Previously, Jackson’s best-known works were the so-so horror film “The Frighteners” and the visually inventive murder-conspiracy tale “Heavenly Creatures,” which earned him and writing partner Fran Walsh an Oscar nomination for original screenplay.

Now, chapter one of Jackson’s Tolkien adaptation leads the field with 13 Oscar nominations, including best picture, adapted screenplay and supporting actor (Ian McKellen). And the movie is climbing toward $300 million in ticket sales domestically.

Parts two and three of his trilogy are due in theaters this Christmas and next.

David Lynch

His enigmatic films bend reality, explore the nature of identity and generally give viewers a cinematic glimpse of what their subconscious might look like.

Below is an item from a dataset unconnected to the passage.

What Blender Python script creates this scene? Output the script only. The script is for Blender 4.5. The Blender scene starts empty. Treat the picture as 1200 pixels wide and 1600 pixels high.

At 56, Lynch has just nine feature films to his credit yet earned best-director Oscar nominations for three of them (“The Elephant Man,” “Blue Velvet” and his current one, “Mulholland Drive”).

A cult and critical favorite who made his directing debut with the macabre “Eraserhead,” Lynch rarely has found favor with mainstream audiences. Many of his films and TV projects, which include “Twin Peaks,” blend violence, perverse humor, dark passions, surreal images and large casts of fringe characters.

His most notable departure from that mode was “The Straight Story,” a G-rated film that earned Richard Farnsworth a best-actor Oscar nomination.

“Mulholland Drive” began as a TV pilot set in Hollywood’s seedy underbelly. ABC rejected it, and Lynch later retooled the story and reassembled the cast to shoot new scenes and transform it into a feature film.

The film follows a starlet wannabe (Naomi Watts) and her amnesiac new pal (Laura Elena Harring) through a maze of love, betrayal, jealousy and shifting personae. Lynch won’t interpret his cryptic stories; he refers to the twisting “Mulholland Drive” simply as a “love story in the city of dreams.”

Ridley Scott

The British-born Scott first established himself as a director of TV commercials. His memorable, highly stylized spots have included ads for Chanel and Apple computers.

Older brother of director Tony Scott (“Top Gun,” “Spy Game”), Ridley Scott broke into feature films with “The Duellists” in 1977, adapted from a Joseph Conrad short story.

Until the last couple of years, he had managed a couple of hits (“Alien,” “Thelma & Louise”), some middling successes (“Blade Runner,” “Black Rain”) and some misses (“Legend,” “1492: Conquest of Paradise,” “White Squall,” “G.I. Jane”).

He’s been on a tear lately, releasing three $100 million hits in less than two years in wildly different genres: the Roman epic “Gladiator,” the serial-killer thriller “Hannibal” and his current military saga “Black Hawk Down.”

The latter earned Scott, 64, his third best-director nomination (he was previously nominated for “Thelma & Louise” and “Gladiator,” last year’s best-picture winner).

“Black Hawk Down” departs from the lavish visual and design style of many of Scott’s earlier films. Recounting a U.S. military mission gone haywire in Somalia, it has a gritty documentary look, capturing the chaos of combat through an ensemble cast in some of the most intense battle re-creations since “Saving Private Ryan.”